UK Smart Cities Index 2017

In parallel, the momentum behind the development of smart or future cities continues to grow as UK cities look to exploit technology to address their social, economic, and environmental
challenges. This interest in technology is accompanied by programmes for innovation in governance and process that will embed innovation at the heart of city policy.


The commitment of UK cities to innovation and service improvement is reflected in the expansion of this report to cover 20 cities at various stages of maturity in the development and execution of their smart city vision.

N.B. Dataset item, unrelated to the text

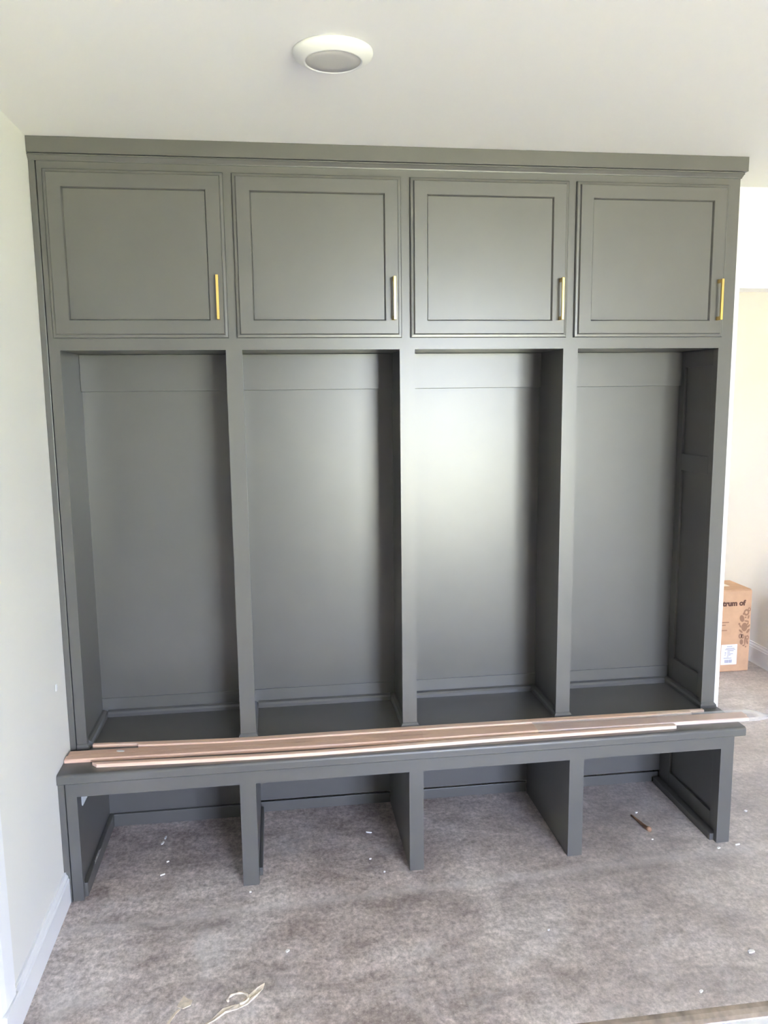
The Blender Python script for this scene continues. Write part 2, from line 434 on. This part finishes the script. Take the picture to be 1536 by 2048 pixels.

The research for this report identifies five key developments:

  • Bridging the gap between smart city programmes and strategic city priorities: Cities are building the links that will embed digital innovation in frontline services.
  • Supporting the emergence of city platforms: More cohesive strategies are being developed for the deployment of new technologies, including big data analytics and citywide Internet of Things (IoT) solutions.
  • Strengthening regional perspectives: As the extended scope of smart cities is recognised, smart city programmes are developing collaboration networks across combined authorities, county authorities, and regional agencies.
  • Expanding the partner ecosystems needed to deliver a smart city vision: The increasingly important role that local universities are playing in shaping and developing urban innovation programs is one notable development.
  • Developing more integrated approaches to city issues: A growing number of projects recognise the interconnection between transport, health, energy, and housing, for example, and the need to assess the impact of innovations across these traditional siloes.